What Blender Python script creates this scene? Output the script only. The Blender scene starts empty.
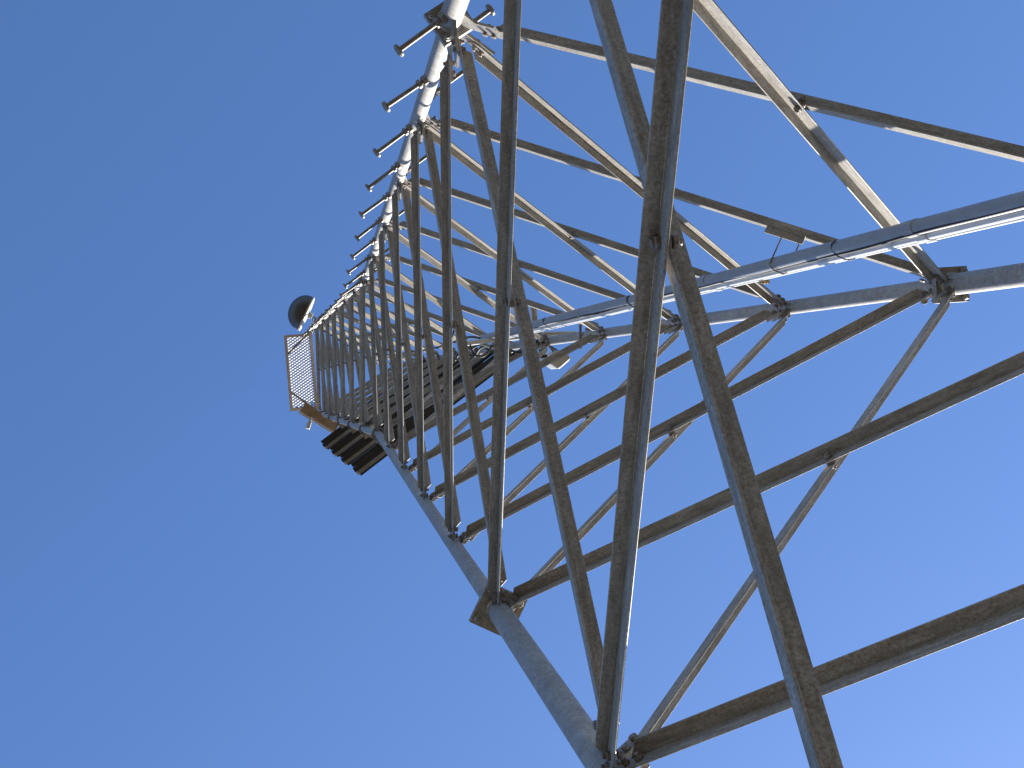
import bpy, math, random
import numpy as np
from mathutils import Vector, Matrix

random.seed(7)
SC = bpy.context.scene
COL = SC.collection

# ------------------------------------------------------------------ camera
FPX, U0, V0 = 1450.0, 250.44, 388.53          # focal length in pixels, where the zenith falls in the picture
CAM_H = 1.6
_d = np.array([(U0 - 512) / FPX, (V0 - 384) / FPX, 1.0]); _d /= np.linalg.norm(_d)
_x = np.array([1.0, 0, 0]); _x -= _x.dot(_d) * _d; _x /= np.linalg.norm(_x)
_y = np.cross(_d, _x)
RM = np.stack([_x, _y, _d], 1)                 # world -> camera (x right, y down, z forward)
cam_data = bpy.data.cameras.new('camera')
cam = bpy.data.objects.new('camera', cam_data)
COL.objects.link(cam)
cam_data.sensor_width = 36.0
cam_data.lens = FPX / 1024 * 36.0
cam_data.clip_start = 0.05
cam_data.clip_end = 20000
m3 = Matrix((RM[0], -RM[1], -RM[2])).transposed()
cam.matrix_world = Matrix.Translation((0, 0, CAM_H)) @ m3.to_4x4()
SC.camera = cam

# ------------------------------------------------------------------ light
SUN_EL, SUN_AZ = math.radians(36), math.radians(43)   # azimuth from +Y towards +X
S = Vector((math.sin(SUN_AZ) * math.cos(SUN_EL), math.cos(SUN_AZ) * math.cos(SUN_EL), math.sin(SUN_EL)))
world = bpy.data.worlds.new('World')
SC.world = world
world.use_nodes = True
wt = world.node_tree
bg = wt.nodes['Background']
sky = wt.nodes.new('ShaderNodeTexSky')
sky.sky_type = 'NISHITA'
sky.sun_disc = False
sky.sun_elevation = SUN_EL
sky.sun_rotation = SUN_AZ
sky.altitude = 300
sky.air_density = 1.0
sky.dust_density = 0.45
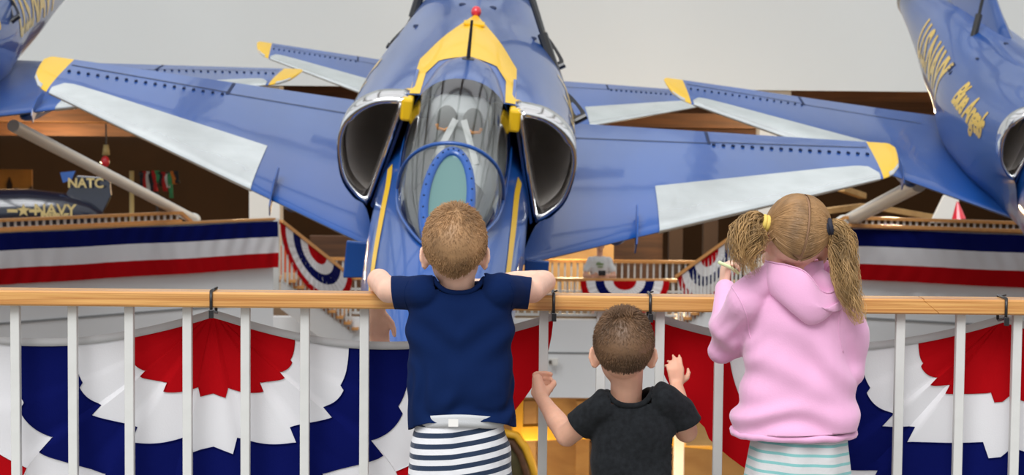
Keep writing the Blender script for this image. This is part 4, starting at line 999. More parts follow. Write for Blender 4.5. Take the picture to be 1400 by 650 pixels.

*Required work*
Reproduce the entries above word for word. Pictures stay out.

*Exercise result*
What Blender Python script creates this scene? Output the script only. The Blender scene starts empty.
import bpy, math, random
import numpy as np
from mathutils import Vector, Matrix

random.seed(7)
SC = bpy.context.scene
COL = SC.collection

# ------------------------------------------------------------------ camera
FPX, U0, V0 = 1450.0, 250.44, 388.53          # focal length in pixels, where the zenith falls in the picture
CAM_H = 1.6
_d = np.array([(U0 - 512) / FPX, (V0 - 384) / FPX, 1.0]); _d /= np.linalg.norm(_d)
_x = np.array([1.0, 0, 0]); _x -= _x.dot(_d) * _d; _x /= np.linalg.norm(_x)
_y = np.cross(_d, _x)
RM = np.stack([_x, _y, _d], 1)                 # world -> camera (x right, y down, z forward)
cam_data = bpy.data.cameras.new('camera')
cam = bpy.data.objects.new('camera', cam_data)
COL.objects.link(cam)
cam_data.sensor_width = 36.0
cam_data.lens = FPX / 1024 * 36.0
cam_data.clip_start = 0.05
cam_data.clip_end = 20000
m3 = Matrix((RM[0], -RM[1], -RM[2])).transposed()
cam.matrix_world = Matrix.Translation((0, 0, CAM_H)) @ m3.to_4x4()
SC.camera = cam

# ------------------------------------------------------------------ light
SUN_EL, SUN_AZ = math.radians(36), math.radians(43)   # azimuth from +Y towards +X
S = Vector((math.sin(SUN_AZ) * math.cos(SUN_EL), math.cos(SUN_AZ) * math.cos(SUN_EL), math.sin(SUN_EL)))
world = bpy.data.worlds.new('World')
SC.world = world
world.use_nodes = True
wt = world.node_tree
bg = wt.nodes['Background']
sky = wt.nodes.new('ShaderNodeTexSky')
sky.sky_type = 'NISHITA'
sky.sun_disc = False
sky.sun_elevation = SUN_EL
sky.sun_rotation = SUN_AZ
sky.altitude = 300
sky.air_density = 1.0
sky.dust_density = 0.45
Keep writing the Blender script for this image. This is part 4, starting at line 999. More parts follow. Write for Blender 4.5. Take the picture to be 1400 by 650 pixels.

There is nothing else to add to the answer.